Many independently owned restaurants and bars will be impacted. Small businesses in this industry typically only pay for hours worked, not having any formal paid sick leave policy. Would paid sick leave hurt the restaurant industry?

I like to base my opinions and educated guesses on facts, which sent me exploring some of the statistics surrounding this issue. What actually happened where this was done in the past? This would surely give some insight into what we might expect from the proposed changes in the law. What I learned reassured me that independent eateries and bars were not on the verge of a crisis.

Since 1994, about 200 cities have passed “living wage laws” some including statutorily required paid sick days each year. Studies found no difference in employment levels between comparable cities with and without living wage laws. They disproved the claim that these laws drive away business or lead to unemployment.
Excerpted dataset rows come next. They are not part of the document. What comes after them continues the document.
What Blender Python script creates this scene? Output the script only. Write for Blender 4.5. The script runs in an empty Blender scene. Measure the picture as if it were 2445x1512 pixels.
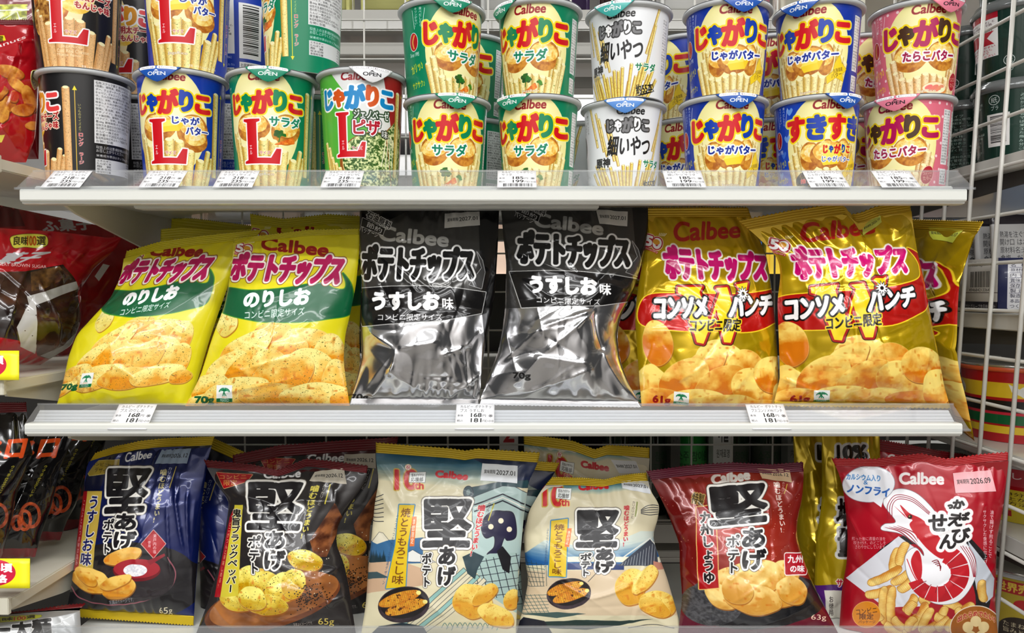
import bpy, bmesh, math, random
import numpy as np
from mathutils import Vector
SC = bpy.context.scene
COL = SC.collection

# ---------------------------------------------------------------- camera, light, exposure
FPX, ZC, PITCH = 1800.0, 1.25, math.radians(1.85)
cam = bpy.data.cameras.new('camera')
cam_o = bpy.data.objects.new('camera', cam); COL.objects.link(cam_o)
cam.sensor_fit = 'HORIZONTAL'; cam.sensor_width = 36.0; cam.lens = FPX / 2445.0 * 36.0
cam.clip_start = 0.02; cam.clip_end = 50
cam_o.location = (0, 0, ZC); cam_o.rotation_euler = (math.pi / 2 - PITCH, 0, 0)
SC.camera = cam_o
SC.view_settings.view_transform = 'Standard'; SC.view_settings.look = 'None'
SC.view_settings.exposure = -0.42; SC.view_settings.gamma = 1.0
try: SC.view_settings.use_curve_mapping = False
except Exception: pass
SC.cycles.max_bounces = 8; SC.cycles.transparent_max_bounces = 16
SC.cycles.use_denoising = True
world = bpy.data.worlds.new('store_ambience'); SC.world = world; world.use_nodes = True
world.node_tree.nodes['Background'].inputs[0].default_value = (0.93, 0.97, 1.0, 1)
world.node_tree.nodes['Background'].inputs[1].default_value = 0.03
def area_light(name, loc, sx, sy, power, rot=(0, 0, 0), col=(1, 1, 1)):
    l = bpy.data.lights.new(name, 'AREA'); l.shape = 'RECTANGLE'; l.size = sx; l.size_y = sy
    l.energy = power; l.color = col
    o = bpy.data.objects.new(name, l); COL.objects.link(o); o.location = loc; o.rotation_euler = rot
    return o
# ceiling tubes over the aisle in front of the gondola and over the aisle behind it, plus an added fill
area_light('ceiling_tube_and_fill', (0.0, -0.35, 2.75), 3.6, 0.16, 44)
area_light('ceiling_tube_and_fill', (0.0, -1.35, 2.75), 3.6, 0.16, 78)
area_light('ceiling_tube_and_fill', (0.0, -2.1, 2.75), 3.6, 0.16, 60)  # added lamp, brightens the aisle side that the foil mirrors
area_light('ceiling_tube_and_fill', (0.0, 2.0, 2.75), 4.5, 0.25, 75)

def at(px, py, Y):
    """the point seen at photograph pixel px, py that lies at depth Y in front of the camera"""
    px = np.asarray(px, float); py = np.asarray(py, float); Y = np.asarray(Y, float)
    xc = (px - 1222.5) / FPX; yc = (756.0 - py) / FPX
    dy = math.cos(PITCH) + yc * math.sin(PITCH); dz = -math.sin(PITCH) + yc * math.cos(PITCH)
    t = Y / dy
    return np.stack(np.broadcast_arrays(xc * t, Y, ZC + dz * t), -1)
def proj(P):
    x = P[..., 0]; y = P[..., 1]; z = P[..., 2] - ZC
    f = y * math.cos(PITCH) - z * math.sin(PITCH); u = y * math.sin(PITCH) + z * math.cos(PITCH)
    return np.stack([1222.5 + FPX * x / f, 756.0 - FPX * u / f], -1)

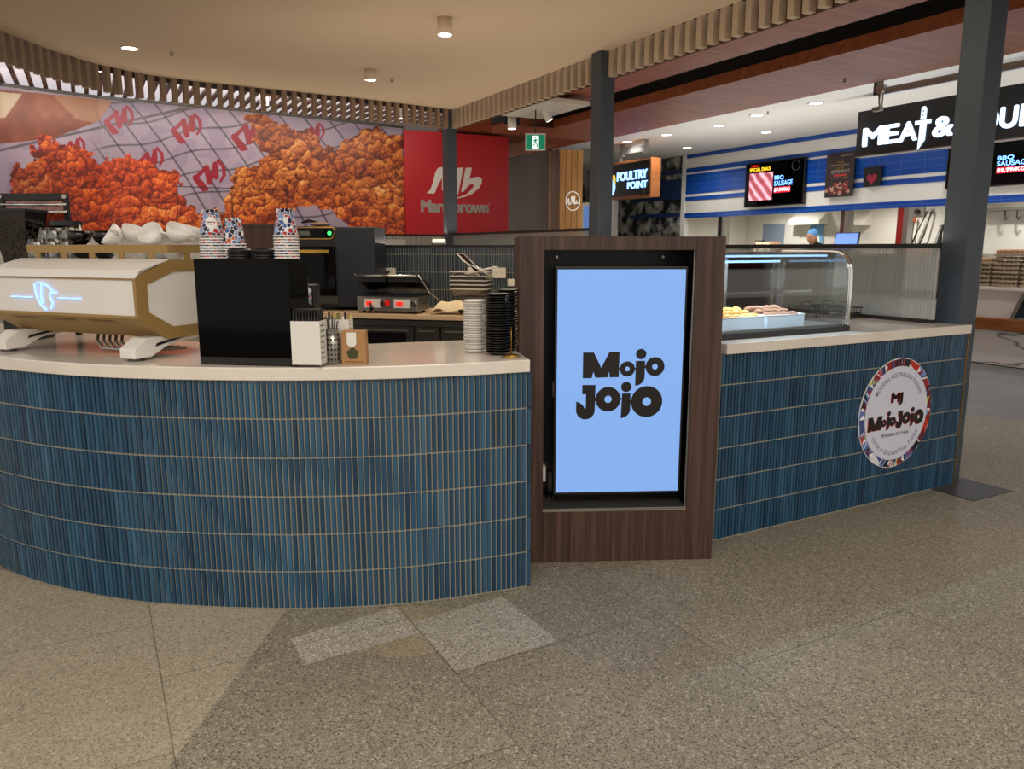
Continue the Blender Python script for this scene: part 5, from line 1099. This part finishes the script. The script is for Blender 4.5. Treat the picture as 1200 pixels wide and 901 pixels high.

Workers with families can be the hardest workers, dedicated to doing a good job because they rely on the income to support their loved ones. However, we all know that there are demands outside the workplace that require attention. This is an inescapable reality. Allowing employees to meet their responsibilities to both work and home will make them happier, more dedicated, and more productive. Costco and Stride Rite, companies that employ low wage workers have supported better overall wages for low skilled workers, finding that it reduces employee turnover and improves workers’ productivity. This is good for the bottom line.

The majority of workers will not abuse the system and will be grateful to have the benefit. 51 weeks of increased productivity is the reward to the employer who pays the employee for one paid week of sick time. You do the math. It seems like good ROI and good for business.